Possibly Mr. Spencer was misled into his gustatory theory by a too literal interpretation of a habit poets have always had of calling a kiss sweet. Among the Romans a love-kiss was distinguished from other kisses by being called a suavium or sweet thing; and a modern German poet boldly compares the flavour of kisses to wild strawberries (perhaps she had just been eating some). Yet all this belongs to fancy’s fairyland. Kisses are called sweet for the same reason that we speak of the sweet concords of music, i.e. because the language of æsthetics is so scantily developed that we are constantly compelled to borrow terms from one sense and apply them to another, when their only resemblance is that they are both agreeable or otherwise.

There is a very prevalent impression that the senses of savages are more delicate than ours.
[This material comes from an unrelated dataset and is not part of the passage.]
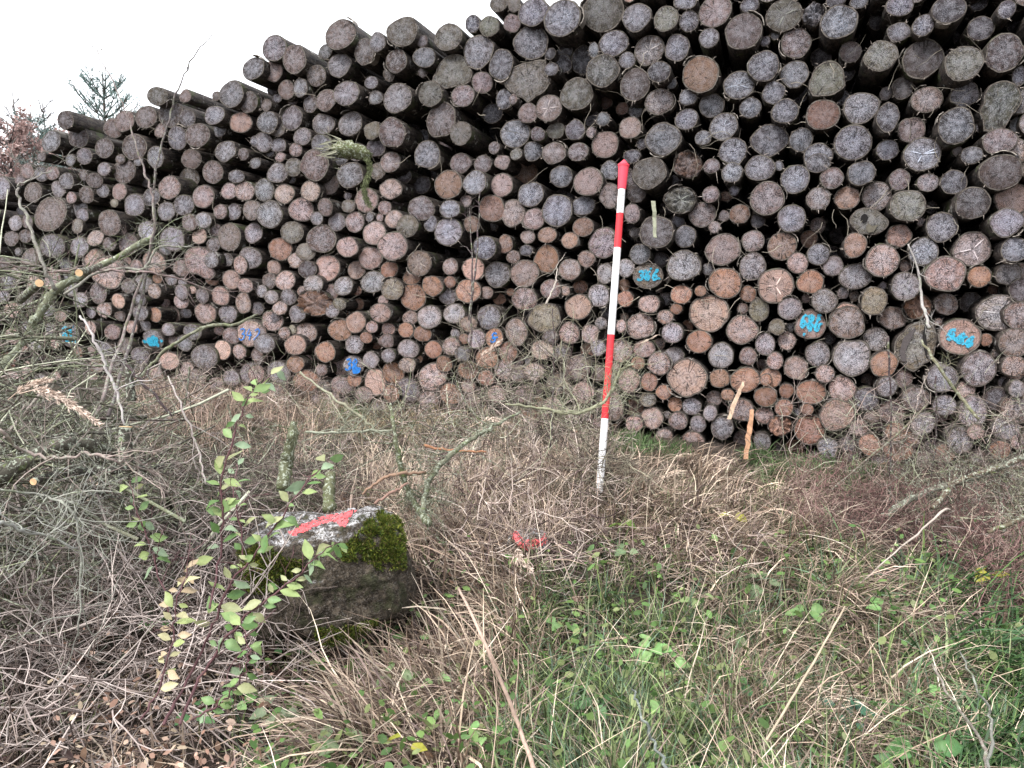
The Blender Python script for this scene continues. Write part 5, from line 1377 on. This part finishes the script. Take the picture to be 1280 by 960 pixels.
straw_field(60, 12, [(400, 490), (460, 500), (450, 530), (390, 520)], (.08, .16), (.003, .006), cols=[(.10, .17, .05)], lean=(.2, .2), curve=(.8, .4), acc=A, spread=.03)
straw_field(60, 10, [(300, 820), (480, 800), (480, 980), (300, 980)], (.08, .18), (.003, .005), cols=GREEN, lean=(.3, .2), curve=(.9, .4), acc=A, spread=.04)
straw_field(330, 12, [(560, 600), (1000, 600), (1100, 700), (560, 720)], (.08, .22), (.002, .0045), cols=[(.12, .17, .07), (.18, .22, .11), (.26, .27, .15)], lean=(.3, .3), curve=(1., .4), acc=A, spread=.04)
straw_field(500, 4, ALL, (.08, .2), (.002, .004), cols=[(.12, .17, .05), (.17, .2, .08)], lean=(.4, .3), curve=(1., .4), acc=A, spread=.03)
o = A.link('green_grass', M_GRASS); tag(o, 'fresh green grass mixed into the dead grass', 'grass', kind='stuff')
# broad arching sedge tufts at the right edge: things one can point at
def tuft(px, py, k, ln, az0, label, wd=(.006, .011), cols=((.08, .16, .06), (.11, .19, .08)), lean=.35, curve=1.3):
    b0 = on_ground(np.array([px]), np.array([py]))
    b = clump(b0, k, .035); n = len(b)
    v, f = blades(b, az0 + rng.normal(0, .55, n), np.abs(rng.normal(lean, .2, n)), rng.normal(curve, .3, n), rng.uniform(ln * .6, ln, n), rng.uniform(wd[0], wd[1], n), 9, .02)
    o = link_mesh('grass_tuft', v, f, M_GRASS, None, tint_of(cols, n, 9, .7, 1.3), loc=b0[0])
    tag(o, label, 'grass tuft', 'arching green grass tufts')
tuft(1175, 830, 16, .62, AZ_R - .5, 'broad bladed green tuft arching rightward near the right edge', cols=((.05, .11, .045), (.07, .14, .055)))
tuft(1262, 985, 22, .55, AZ_R + 2.6, 'dark green tuft filling the bottom right corner')
tuft(1128, 790, 9, .45, AZ_TO, 'narrow upright green tuft left of the arching one')
tuft(1098, 905, 9, .5, AZ_TO + .5, 'green tuft with tall blades above the round nettle leaf')
tuft(1215, 700, 7, .4, AZ_TO, 'pale green tuft hanging below the fallen limbs')
tuft(655, 870, 14, .42, AZ_R, 'bright green tuft beside the lower end of the cane', (.004, .008))
tuft(700, 955, 16, .4, AZ_R + 1, 'bright tuft at the bottom edge right of the cane', (.004, .009))
tuft(935, 940, 14, .4, AZ_R, 'light green tuft at the bottom edge of the grass patch', (.005, .009))
tuft(650, 800, 12, .34, AZ_TO, 'pale green tuft right of the upper cane', (.004, .007))
tuft(1010, 880, 12, .4, AZ_R + .6, 'green tuft with a yellowed blade left of the straw stalk', (.005, .01))

# ------------------------------------------------------------------ tangles of twigs
def tangle(n1, poly, hz, length, rad, cols, acc, K=6, curl=.28, flat=.5, sub=3, k=3, center_up=0.0, az0=None, azs=.6):
    b = scatter(n1, poly); b[:, 2] += rng.uniform(hz[0], hz[1], n1)
    d = rng.normal(0, 1, (n1, 3)); d[:, 2] = d[:, 2] * flat + center_up
    if az0 is not None:
        a = az0 + rng.normal(0, azs, n1) + math.pi * rng.integers(0, 2, n1); d[:, 0] = np.cos(a); d[:, 1] = np.sin(a)
    L_ = rng.uniform(length[0], length[1], n1)
    P = wander(b, d, L_, K, curl, rng); 
    P[..., 2] = np.maximum(P[..., 2], ground_z(P[..., 0], P[..., 1]) + .01)
    r = rng.uniform(rad[0], rad[1], (n1, 1)) * np.linspace(1, .45, K)[None]
    v, f = tubes(P, r, k); acc.add(v, f, np.repeat(np.array(cols)[rng.integers(0, len(cols), n1)] * rng.uniform(.6, 1.4, (n1, 1)), K * k, 0))
    for s in range(sub):
        j = rng.integers(1, K - 1, n1); st = P[np.arange(n1), j]; tg = norm(P[np.arange(n1), j + 1] - P[np.arange(n1), j])
        dd = norm(tg + rng.normal(0, .8, (n1, 3))); Q = wander(st, dd, L_ * rng.uniform(.2, .55, n1), 5, curl, rng)
        r2 = r[:, :1] * .72 * np.linspace(1, .5, 5)[None]
        v, f = tubes(Q, r2, 3); acc.add(v, f, np.repeat(np.array(cols)[rng.integers(0, len(cols), n1)] * rng.uniform(.6, 1.4, (n1, 1)), 15, 0))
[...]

In one way they are. A savage can often see an object at a greater distance, and hear a fainter sound, than a white man. But in what may be called æsthetic as distinguished from physical refinement, savages are vastly our inferiors. A savage can hardly tell the difference between two adjacent notes in the musical scale, while a musician can distinguish the sixtieth part of a semitone. And why would the wondrous harmonies of a Chopin nocturne seem a mere chaos of sound to a savage? Because his ears have not been trained through his imagination and intellect to discriminate sounds and sound-combinations, or to follow the plot or development of a musical narrative or “theme.”

Just so with the sense of touch. A sweetheart’s veil fluttering in a Hottentot’s face would only annoy him. A squeeze of the hand would leave him cold; and would he refrain from putting his arm round her waist if that gave him any pleasure? Obviously, then, the reason why the art of kissing is unknown to him is because his senses are too callous, his imagination too sluggish.
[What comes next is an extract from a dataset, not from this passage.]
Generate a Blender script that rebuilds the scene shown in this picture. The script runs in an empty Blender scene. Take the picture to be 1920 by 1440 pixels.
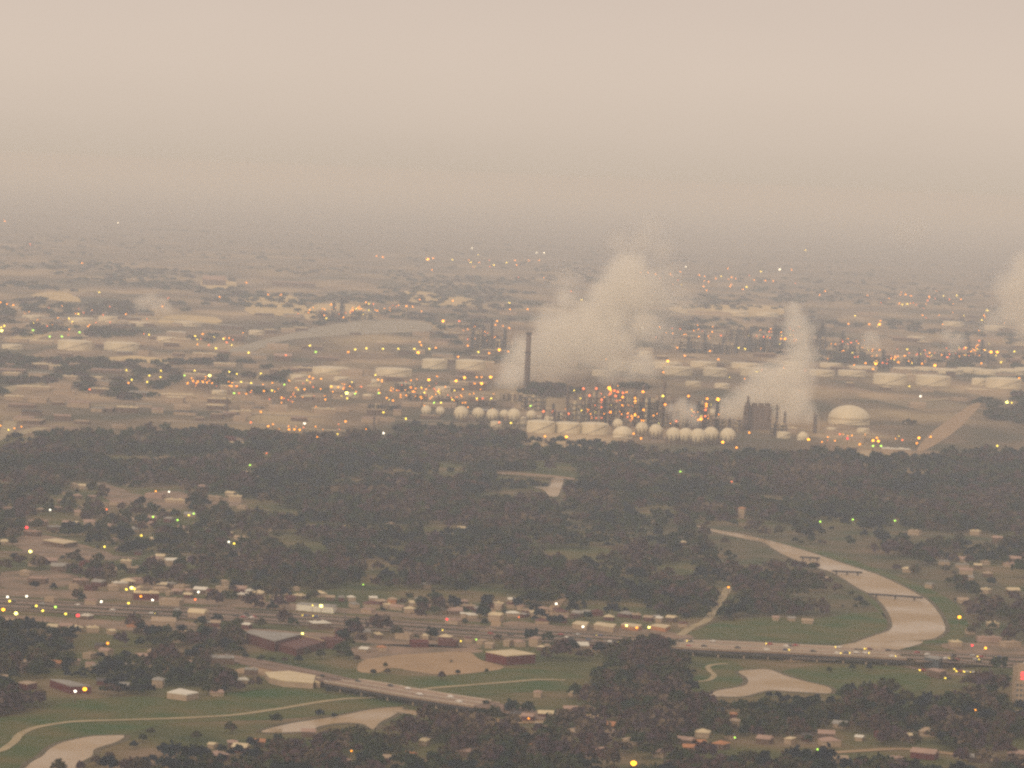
import bpy, bmesh, math, random
import numpy as np
from mathutils import Vector, Matrix, noise as mnoise

random.seed(7); rng = np.random.default_rng(7)
S = bpy.context.scene
COL = S.collection
R = math.radians

# ------------------------------------------------------------------ camera
H = 400.0; F = 6900.0; PITCH = math.atan(390/6900); ROLL = R(2.5)
cam_d = bpy.data.cameras.new('camera'); cam = bpy.data.objects.new('camera', cam_d); COL.objects.link(cam)
cam_d.sensor_width = 36; cam_d.lens = F/1920*36; cam_d.clip_start = 1; cam_d.clip_end = 200000
CM = Matrix.Rotation(math.pi/2 - PITCH, 3, 'X') @ Matrix.Rotation(ROLL, 3, 'Z')
cam.matrix_world = Matrix.Translation((0, 0, H)) @ CM.to_4x4()
S.camera = cam
# ------------------------------------------------------------------ world, sun, exposure
SUN_EL, SUN_AZ = R(22), R(205)
w = bpy.data.worlds.new('World'); S.world = w; w.use_nodes = True
nt = w.node_tree; N = nt.nodes; L = nt.links; N.clear()
out = N.new('ShaderNodeOutputWorld'); bg = N.new('ShaderNodeBackground')
sky = N.new('ShaderNodeTexSky'); sky.sky_type = 'NISHITA'; sky.sun_disc = False
sky.sun_elevation = SUN_EL; sky.sun_rotation = SUN_AZ; sky.air_density = 2; sky.dust_density = 6; sky.altitude = 100
geo = N.new('ShaderNodeTexCoord'); sep = N.new('ShaderNodeSeparateXYZ'); L.new(geo.outputs['Generated'], sep.inputs[0])
ramp = N.new('ShaderNodeValToRGB'); L.new(sep.outputs['Z'], ramp.inputs[0])
ramp.color_ramp.interpolation = 'B_SPLINE'
HZ = (4.75, 4.12, 3.52)
stops = [(0.0, (6.05, 5.08, 4.15)), (0.012, (6.65, 5.55, 4.6)), (0.03, (7.35, 6.12, 5.1)), (0.055, (6.6, 5.5, 4.75)), (0.30, (6.9, 5.75, 4.9)), (1.0, (8.1, 6.85, 6.0))]
el = ramp.color_ramp.elements
while len(el) < len(stops): el.new(0.5)
for e, (p, c) in zip(el, stops): e.position = p; e.color = (c[0]/18, c[1]/18, c[2]/18, 1)
nz = N.new('ShaderNodeTexNoise'); nz.inputs['Scale'].default_value = 9; nz.inputs['Detail'].default_value = 3
mp = N.new('ShaderNodeMapping'); mp.inputs['Scale'].default_value = (1, 1, 3.0)
L.new(geo.outputs['Generated'], mp.inputs[0]); L.new(mp.outputs[0], nz.inputs['Vector'])
mr = N.new('ShaderNodeMapRange'); mr.inputs['To Min'].default_value = 17.4; mr.inputs['To Max'].default_value = 18.6
L.new(nz.outputs['Fac'], mr.inputs['Value'])
sc_ = N.new('ShaderNodeVectorMath'); sc_.operation = 'SCALE'; L.new(ramp.outputs[0], sc_.inputs[0]); L.new(mr.outputs[0], sc_.inputs['Scale'])
mx = N.new('ShaderNodeMix'); mx.data_type = 'RGBA'; mx.inputs['Factor'].default_value = 0.94     # cloud deck over the clear sky
L.new(sky.outputs[0], mx.inputs['A']); L.new(sc_.outputs[0], mx.inputs['B'])
L.new(mx.outputs['Result'], bg.inputs['Color']); bg.inputs['Strength'].default_value = 0.10
L.new(bg.outputs[0], out.inputs['Surface'])
sd = bpy.data.lights.new('sun', 'SUN'); sd.energy = 1.5; sd.angle = R(30); sd.color = (1, .85, .68)
so = bpy.data.objects.new('sun', sd); COL.objects.link(so)
sdir = Vector((math.sin(SUN_AZ)*math.cos(SUN_EL), math.cos(SUN_AZ)*math.cos(SUN_EL), math.sin(SUN_EL)))
so.rotation_euler = sdir.to_track_quat('Z', 'Y').to_euler(); so.location = (0, 0, 900)
S.view_settings.view_transform = 'Standard'; S.view_settings.look = 'None'
S.view_settings.exposure = 0.0; S.view_settings.gamma = 1
S.render.film_transparent = False
cy = S.cycles
cy.max_bounces = 8; cy.diffuse_bounces = 2; cy.glossy_bounces = 2; cy.transmission_bounces = 1; cy.volume_bounces = 6
cy.transparent_max_bounces = 6; cy.use_denoising = False; cy.filter_width = 2.6
cy.volume_step_rate = 1.5; cy.volume_max_steps = 128

# ------------------------------------------------------------------ pixel (1920 x 1440) <-> world
CMn = np.array(CM)
def ray(u, v): return CMn @ np.array(((u-960)/F, (720-v)/F, -1.0))
def G(u, v, z=0.0):
    d = ray(u, v); t = (z-H)/d[2]; return Vector((d[0]*t, d[1]*t, z))
def P(u, v, D):
    d = ray(u, v); return Vector((d[0]*D, d[1]*D, H + d[2]*D))
def proj(x, y, z=0.0):
    p = np.stack([x, y, np.zeros_like(x)+z-H], -1) @ CMn
    return 960 + F*p[..., 0]/-p[..., 2], 720 - F*p[..., 1]/-p[..., 2], -p[..., 2]
def mpp(v, u=960):                                      # metres per photo pixel on the ground there
    p = G(u, v); return (Vector((p.x, p.y, -H)) @ CM)[2] / -F
def smooth(pts, closed=True, n=5):
    o = []; m = len(pts)
    rngi = range(m) if closed else range(m-1)
    for i in rngi:
        if closed: a, b, c, d = (pts[(i+k) % m] for k in (-1, 0, 1, 2))
        else: a, b, c, d = pts[max(i-1, 0)], pts[i], pts[i+1], pts[min(i+2, m-1)]
        for k in range(n):
            t = k/n
            o.append(tuple(.5*((2*b[j]) + (c[j]-a[j])*t + (2*a[j]-5*b[j]+4*c[j]-d[j])*t*t + (3*b[j]-a[j]-3*c[j]+d[j])*t**3) for j in range(len(b))))
    if not closed: o.append(pts[-1])
    return o

# ------------------------------------------------------------------ materials
def mat(name, col, rough=.8, var=.25, scale=.05, col2=None, metal=0, spec=.3, detail=4):
    m = bpy.data.materials.new(name); m.use_nodes = True; n = m.node_tree.nodes; l = m.node_tree.links
    b = n['Principled BSDF']; b.inputs['Roughness'].default_value = rough; b.inputs['Metallic'].default_value = metal
    b.inputs['Specular IOR Level'].default_value = spec
    tc = n.new('ShaderNodeTexCoord'); ns = n.new('ShaderNodeTexNoise'); ns.inputs['Scale'].default_value = scale; ns.inputs['Detail'].default_value = detail
    l.new(tc.outputs['Object'], ns.inputs['Vector'])
    mr = n.new('ShaderNodeMapRange'); mr.inputs['From Min'].default_value = .3; mr.inputs['From Max'].default_value = .7
    l.new(ns.outputs['Fac'], mr.inputs['Value'])
    mi = n.new('ShaderNodeMix'); mi.data_type = 'RGBA'; l.new(mr.outputs[0], mi.inputs['Factor'])
    c2 = col2 or tuple(c*(1-var) for c in col)
    mi.inputs['A'].default_value = (*col, 1); mi.inputs['B'].default_value = (*c2, 1)
    l.new(mi.outputs['Result'], b.inputs['Base Color'])
    return m
def lampmat(name, col, strength):
    m = bpy.data.materials.new(name); m.use_nodes = True; n = m.node_tree.nodes; l = m.node_tree.links
    n.clear(); o = n.new('ShaderNodeOutputMaterial'); e = n.new('ShaderNodeEmission')
    e.inputs[0].default_value = (*col, 1); e.inputs[1].default_value = strength; l.new(e.outputs[0], o.inputs[0])
    m.cycles.emission_sampling = 'NONE'; return m
M = {}
M['cream'] = mat('cream_roofing', (.66, .54, .34), .7, .15, .08)
M['white'] = mat('white_paint', (.74, .70, .60), .55, .15, .06)
M['tankwhite'] = mat('tank_paint', (.74, .64, .45), .5, .14, .05)
M['grey'] = mat('grey_roofing', (.34, .32, .29), .8, .3, .08)
M['pink'] = mat('dusty_pink_roofing', (.42, .28, .22), .8, .3, .1)
M['orange'] = mat('orange_roofing', (.5, .22, .1), .8, .3, .1)
M['red'] = mat('dark_red_cladding', (.13, .022, .022), .7, .3, .1)
M['maroon'] = mat('maroon_cladding', (.13, .04, .036), .7, .3, .1)
M['brown'] = mat('brown_wall', (.16, .1, .07), .8, .3, .1)
M['tan'] = mat('tan_wall', (.42, .31, .21), .8, .2, .1)
M['dark'] = mat('dark_shingle', (.09, .08, .08), .8, .3, .1)
M['blue'] = mat('blue_grey_glass_wall', (.1, .12, .14), .3, .3, .1)
M['steel'] = mat('weathered_steel', (.19, .13, .10), .6, .4, .1)
M['steel2'] = mat('dark_steel', (.06, .055, .06), .6, .4, .1)
M['concrete'] = mat('concrete', (.46, .36, .27), .85, .25, .03)
M['deck'] = mat('bridge_pavement', (.38, .26, .185), .85, .3, .02)
M['asphalt'] = mat('worn_pavement', (.27, .18, .135), .9, .45, .015, detail=6)
M['barrier'] = mat('barrier_concrete', (.5, .42, .34), .8, .2, .1)
M['paint'] = mat('road_paint', (.65, .6, .5), .7, .1, .1)
M['lit_yard'] = mat('lamplit_sandy_yard', (.72, .54, .26), .9, .35, .01, detail=7)  # far sandy ground with sodium lamplight painted into its colour
M['path'] = mat('pale_path', (.44, .35, .2), .9, .3, .05)
M['dirt'] = mat('bare_dirt', (.42, .28, .155), .95, .3, .02, detail=7)
M['lot'] = mat('worn_gravel_lot', (.33, .215, .15), .95, .5, .03, (.13, .10, .06), detail=8)
M['grass'] = mat('mown_grass', (.020, .072, .002), .95, 0, .02, (.12, .095, .02), detail=6)
M['grass2'] = mat('rough_meadow', (.035, .055, .012), .95, 0, .016, (.15, .10, .05), detail=7)
M['bark'] = mat('bark', (.07, .05, .04), .9, .3, .5)
M['rubber'] = mat('tyre_rubber', (.02, .02, .02), .8)
for k, c in dict(car_white=(.75, .72, .68), car_black=(.03, .03, .035), car_silver=(.4, .4, .4), car_red=(.35, .03, .03), car_blue=(.05, .07, .15)).items():
    M[k] = mat(k.replace('car_', '') + '_car_paint', c, .3, .1, .5, spec=.5)
LAMP = {'o': lampmat('sodium_lamp', (1, .31, .012), 4.6), 'O': lampmat('bright_sodium_lamp', (1, .37, .012), 6.5), 'y': lampmat('yellow_lamp', (1, .72, .07), 4.2),
        'g': lampmat('greenish_lamp', (.5, 1, .1), 3.4), 'w': lampmat('white_lamp', (1, .92, .75), 4.5), 'r': lampmat('red_lamp', (1, .19, .05), 3.2),
        'R': lampmat('bright_red_lamp', (1, .04, .05), 4.2), 'Y': lampmat('bright_yellow_lamp', (1, .9, .2), 7)}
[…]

Kissing, like every other fine art, has its sensuous and its imaginative or intellectual side. Of all parts of the visible body the lips are the most sensitive to contact. Here the layer in which the nerves and blood-vessels are contained is not covered over, as elsewhere on the skin, by a thick leathery epidermis, but only thinly veiled by a transparent epithelium; so that when lips are applied to lips, the blood-vessels which carry the vital fluid straight from the two loving hearts, and the soul-fibres, called nerves, are brought into almost immediate contact: whence that interchange of soul-magnetism—that electric shock which makes the first mutual kiss of Love the sweetest moment of life—

“What words can ever speak affection

So thrilling and sincere as thine?”—Burns.
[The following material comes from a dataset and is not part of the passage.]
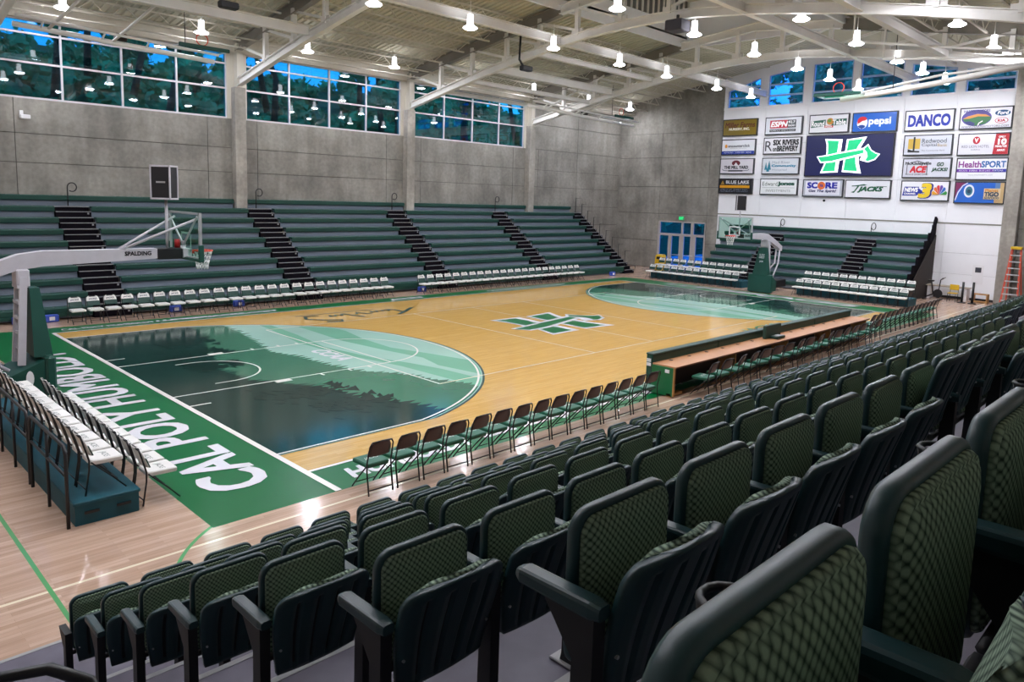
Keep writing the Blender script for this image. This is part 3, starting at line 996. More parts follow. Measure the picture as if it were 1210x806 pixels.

Yet herein the imagination plays a much more prominent rôle than it appears to do at first sight. The real reason why a savage cannot enjoy a kiss is not so much because his lips are deficient in tactile sensibility, as because he has no imagination to invest labial contact with the romance of individualised passion. If a lover’s pleasure lay in the mere labial contact, he would as soon exchange a kiss with any other girl. But should a sweetheart, on being asked for a kiss, refer him, say, to his sister or her sister; though the latter be a hundred times more beautiful, he would chide his love for offering a stone where bread was wanted. His imagination has so long painted to him the superior ecstasy of a kiss from her that, when he finally gets it, the long-deferred gratification ensures the unparalleled rapture anticipated.